##### Source material
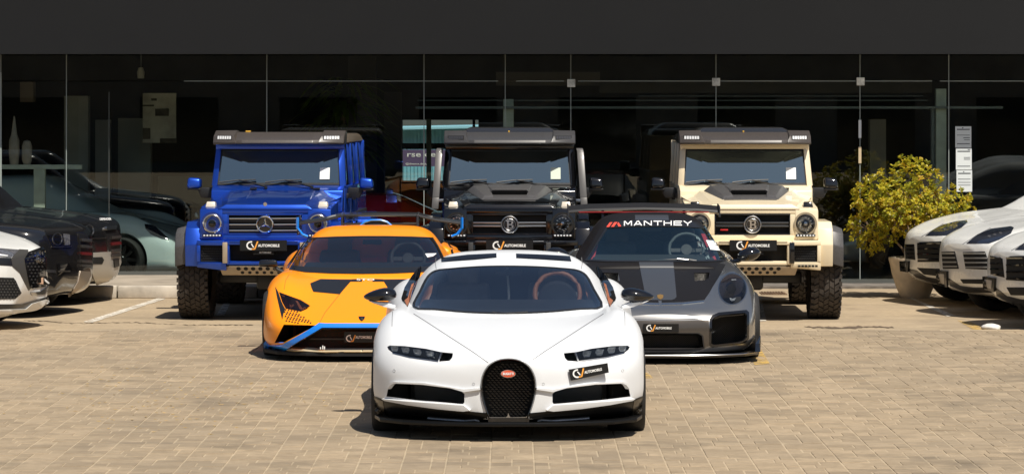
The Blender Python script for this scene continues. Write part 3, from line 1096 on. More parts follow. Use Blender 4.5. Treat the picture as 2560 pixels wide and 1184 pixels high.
# what stands beyond the back window: blue metal shed and a purple sign
sh = empty('metal_shed', (0, 64, 0)); tag(sh, 'pale blue corrugated metal shed seen through the back window', 'building')
ss = FPX / 64.0
bm = bmesh.new(); box(bm, (900 - CX) / ss, (1320 - CX) / ss, 0, 5, 0, CAMH - (322 - HY) / ss)
from_bm('wall', bm, mat('shed_blue', (.16, .40, .50), .6, noise=.1), sh)
bm = bmesh.new()
for k in range(24):
    x_ = (1000 + k * 9 - CX) / ss
    box(bm, x_, x_ + .03, -.02, -.001, 0, CAMH - (324 - HY) / ss)
tag(from_bm('wall_ribs', bm, MATS['shed_blue'], sh), kind='stuff')
bm = bmesh.new(); hexa(bm, [((900 - CX) / ss, -.2, CAMH - (326 - HY) / ss), ((1320 - CX) / ss, -.2, CAMH - (318 - HY) / ss), ((1320 - CX) / ss, 5, CAMH - (318 - HY) / ss), ((900 - CX) / ss, 5, CAMH - (326 - HY) / ss), ((900 - CX) / ss, -.2, CAMH - (321 - HY) / ss), ((1320 - CX) / ss, -.2, CAMH - (313 - HY) / ss), ((1320 - CX) / ss, 5, CAMH - (313 - HY) / ss), ((900 - CX) / ss, 5, CAMH - (321 - HY) / ss)])
from_bm('roof_edge', bm, mat('shed_edge', (.28, .55, .66), .5), sh)
bs_ = empty('purple_sign', (0, 60, 0)); tag(bs_, 'purple sign with white lettering beyond the back window', 'sign')
s6 = FPX / 60.0
bm = bmesh.new(); box(bm, (940 - CX) / s6, (1150 - CX) / s6, 0, .06, CAMH - (416 - HY) / s6, CAMH - (374 - HY) / s6)
from_bm('board', bm, mat('sign_purple', (.12, .085, .17), .5), bs_)
for px in (1000, 1120):
    bm = bmesh.new(); box(bm, (px - CX) / s6, (px + 6 - CX) / s6, .06, .12, 0, CAMH - (376 - HY) / s6)
    from_bm('leg', bm, FRAMEM, bs_)
def sign_text(t, px0, px1, py0, py1, nm):
    tv, tf = text_tris(t, .01)
    flat_mesh(nm, [((px0 + (px1 - px0) * u - CX) / s6, -.004, CAMH - (py1 + (py0 - py1) * v - HY) / s6) for u, v in tv], tf, WHITEPRINT, bs_)
sign_text('rse des', 1018, 1100, 379, 392, 'lettering')
sign_text('@diverse.design', 1014, 1072, 407, 413, 'small_lettering')
bm = bmesh.new(); box(bm, -8, 4, 66.5, 66.7, 0, CAMH - (425 - HY) * 66.5 / FPX)
o = from_bm('boundary_wall', bm, mat('tan_wall', (.46, .38, .26), .8, noise=.1)); tag(o, 'tan boundary wall far behind the showroom back window', 'wall')
# across the street, behind the camera: what the glass and the cars mirror
opp = empty('opposite_building', (0, -34, 0)); tag(opp, 'low tan building across the street behind the viewpoint', 'building')
bm = bmesh.new(); box(bm, -40, 40, -8, 0, 0, 6.5)
from_bm('wall', bm, mat('opposite_wall', (.27, .255, .23), .8, noise=.2, nscale=1), opp)
for k in range(14):
    bm = bmesh.new(); box(bm, -36 + k * 5.4, -33 + k * 5.4, .01, .06, .3, 2.8)
    from_bm('window', bm, SIDEGLASS, opp)
bm = bmesh.new(); box(bm, -41, 41, -.6, 1.2, 6.5, 7.2)
from_bm('roof', bm, FASCIA, opp)
# ------------------------------------------------------------------ white sports car in front
def crop(x0, y0, sc):
    def f(*uv):
        return [(x0 + uv[i] / sc, y0 + uv[i + 1] / sc) for i in range(0, len(uv), 2)]
    return f
def mirror_px(cx, pts):
    return [(2 * cx - p[0], p[1]) for p in pts][::-1]

WPAINT = mat('satin_white_paint', (.70, .715, .73), .38, coat=.3, coat_rough=.15, spec=.4)
LEATHER = mat('tan_leather', (.33, .12, .055), .5, noise=.15, nscale=12)
SEATDARK = mat('seat_dark', (.10, .09, .085), .65, noise=.2, nscale=14)

def steering_wheel(car, c, r, rim_m, tilt=25, tr=.016):
    bm = bmesh.new()
    pts = [(r * math.cos(2 * math.pi * k / 28), 0, r * math.sin(2 * math.pi * k / 28)) for k in range(28)]
    tube(bm, pts, tr, 8, closed=True)
    o = from_bm('steering_wheel', bm, rim_m, car.root, smooth=True, angle=80)
    o.location = c; o.rotation_euler = (R(-tilt), 0, 0)
    bm = bmesh.new()
    lathe(bm, [(-.02, .001), (-.02, r * .32), (.03, r * .36), (.03, .001)], 20, 'y')
    box(bm, -r, r, 0, .02, -.025, .02, .006)
    box(bm, -.02, .02, .002, .022, -r, 0, .006)
    from_bm('spokes', bm, SEATDARK, o)
    return o

def seat(car, x, y, z0, z1, w, m, m2=None, head=True):
    bm = bmesh.new()
    hexa(bm, [(x - w, y, z0), (x + w, y, z0), (x + w, y + .12, z0), (x - w, y + .12, z0), (x - w * .8, y + .16, z1), (x + w * .8, y + .16, z1), (x + w * .8, y + .26, z1), (x - w * .8, y + .26, z1)], .04, 3)
    o = from_bm('seat', bm, m, car.root, smooth=True, angle=50)
    if head:
        bm = bmesh.new(); box(bm, x - w * .5, x + w * .5, y + .15, y + .25, z1 - .02, z1 + .14, .035, 3)
        from_bm('headrest', bm, m2 or m, o, smooth=True, angle=50)
    return o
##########
▶ _Objective_
Strip out the pictures and quote the remaining data word for word.

▶ _Finished answer_
The Blender Python script for this scene continues. Write part 3, from line 1096 on. More parts follow. Use Blender 4.5. Treat the picture as 2560 pixels wide and 1184 pixels high.
# what stands beyond the back window: blue metal shed and a purple sign
sh = empty('metal_shed', (0, 64, 0)); tag(sh, 'pale blue corrugated metal shed seen through the back window', 'building')
ss = FPX / 64.0
bm = bmesh.new(); box(bm, (900 - CX) / ss, (1320 - CX) / ss, 0, 5, 0, CAMH - (322 - HY) / ss)
from_bm('wall', bm, mat('shed_blue', (.16, .40, .50), .6, noise=.1), sh)
bm = bmesh.new()
for k in range(24):
    x_ = (1000 + k * 9 - CX) / ss
    box(bm, x_, x_ + .03, -.02, -.001, 0, CAMH - (324 - HY) / ss)
tag(from_bm('wall_ribs', bm, MATS['shed_blue'], sh), kind='stuff')
bm = bmesh.new(); hexa(bm, [((900 - CX) / ss, -.2, CAMH - (326 - HY) / ss), ((1320 - CX) / ss, -.2, CAMH - (318 - HY) / ss), ((1320 - CX) / ss, 5, CAMH - (318 - HY) / ss), ((900 - CX) / ss, 5, CAMH - (326 - HY) / ss), ((900 - CX) / ss, -.2, CAMH - (321 - HY) / ss), ((1320 - CX) / ss, -.2, CAMH - (313 - HY) / ss), ((1320 - CX) / ss, 5, CAMH - (313 - HY) / ss), ((900 - CX) / ss, 5, CAMH - (321 - HY) / ss)])
from_bm('roof_edge', bm, mat('shed_edge', (.28, .55, .66), .5), sh)
bs_ = empty('purple_sign', (0, 60, 0)); tag(bs_, 'purple sign with white lettering beyond the back window', 'sign')
s6 = FPX / 60.0
bm = bmesh.new(); box(bm, (940 - CX) / s6, (1150 - CX) / s6, 0, .06, CAMH - (416 - HY) / s6, CAMH - (374 - HY) / s6)
from_bm('board', bm, mat('sign_purple', (.12, .085, .17), .5), bs_)
for px in (1000, 1120):
    bm = bmesh.new(); box(bm, (px - CX) / s6, (px + 6 - CX) / s6, .06, .12, 0, CAMH - (376 - HY) / s6)
    from_bm('leg', bm, FRAMEM, bs_)
def sign_text(t, px0, px1, py0, py1, nm):
    tv, tf = text_tris(t, .01)
    flat_mesh(nm, [((px0 + (px1 - px0) * u - CX) / s6, -.004, CAMH - (py1 + (py0 - py1) * v - HY) / s6) for u, v in tv], tf, WHITEPRINT, bs_)
sign_text('rse des', 1018, 1100, 379, 392, 'lettering')
sign_text('@diverse.design', 1014, 1072, 407, 413, 'small_lettering')
bm = bmesh.new(); box(bm, -8, 4, 66.5, 66.7, 0, CAMH - (425 - HY) * 66.5 / FPX)
o = from_bm('boundary_wall', bm, mat('tan_wall', (.46, .38, .26), .8, noise=.1)); tag(o, 'tan boundary wall far behind the showroom back window', 'wall')
# across the street, behind the camera: what the glass and the cars mirror
opp = empty('opposite_building', (0, -34, 0)); tag(opp, 'low tan building across the street behind the viewpoint', 'building')
bm = bmesh.new(); box(bm, -40, 40, -8, 0, 0, 6.5)
from_bm('wall', bm, mat('opposite_wall', (.27, .255, .23), .8, noise=.2, nscale=1), opp)
for k in range(14):
    bm = bmesh.new(); box(bm, -36 + k * 5.4, -33 + k * 5.4, .01, .06, .3, 2.8)
    from_bm('window', bm, SIDEGLASS, opp)
bm = bmesh.new(); box(bm, -41, 41, -.6, 1.2, 6.5, 7.2)
from_bm('roof', bm, FASCIA, opp)
# ------------------------------------------------------------------ white sports car in front
def crop(x0, y0, sc):
    def f(*uv):
        return [(x0 + uv[i] / sc, y0 + uv[i + 1] / sc) for i in range(0, len(uv), 2)]
    return f
def mirror_px(cx, pts):
    return [(2 * cx - p[0], p[1]) for p in pts][::-1]

WPAINT = mat('satin_white_paint', (.70, .715, .73), .38, coat=.3, coat_rough=.15, spec=.4)
LEATHER = mat('tan_leather', (.33, .12, .055), .5, noise=.15, nscale=12)
SEATDARK = mat('seat_dark', (.10, .09, .085), .65, noise=.2, nscale=14)

def steering_wheel(car, c, r, rim_m, tilt=25, tr=.016):
    bm = bmesh.new()
    pts = [(r * math.cos(2 * math.pi * k / 28), 0, r * math.sin(2 * math.pi * k / 28)) for k in range(28)]
    tube(bm, pts, tr, 8, closed=True)
    o = from_bm('steering_wheel', bm, rim_m, car.root, smooth=True, angle=80)
    o.location = c; o.rotation_euler = (R(-tilt), 0, 0)
    bm = bmesh.new()
    lathe(bm, [(-.02, .001), (-.02, r * .32), (.03, r * .36), (.03, .001)], 20, 'y')
    box(bm, -r, r, 0, .02, -.025, .02, .006)
    box(bm, -.02, .02, .002, .022, -r, 0, .006)
    from_bm('spokes', bm, SEATDARK, o)
    return o

def seat(car, x, y, z0, z1, w, m, m2=None, head=True):
    bm = bmesh.new()
    hexa(bm, [(x - w, y, z0), (x + w, y, z0), (x + w, y + .12, z0), (x - w, y + .12, z0), (x - w * .8, y + .16, z1), (x + w * .8, y + .16, z1), (x + w * .8, y + .26, z1), (x - w * .8, y + .26, z1)], .04, 3)
    o = from_bm('seat', bm, m, car.root, smooth=True, angle=50)
    if head:
        bm = bmesh.new(); box(bm, x - w * .5, x + w * .5, y + .15, y + .25, z1 - .02, z1 + .14, .035, 3)
        from_bm('headrest', bm, m2 or m, o, smooth=True, angle=50)
    return o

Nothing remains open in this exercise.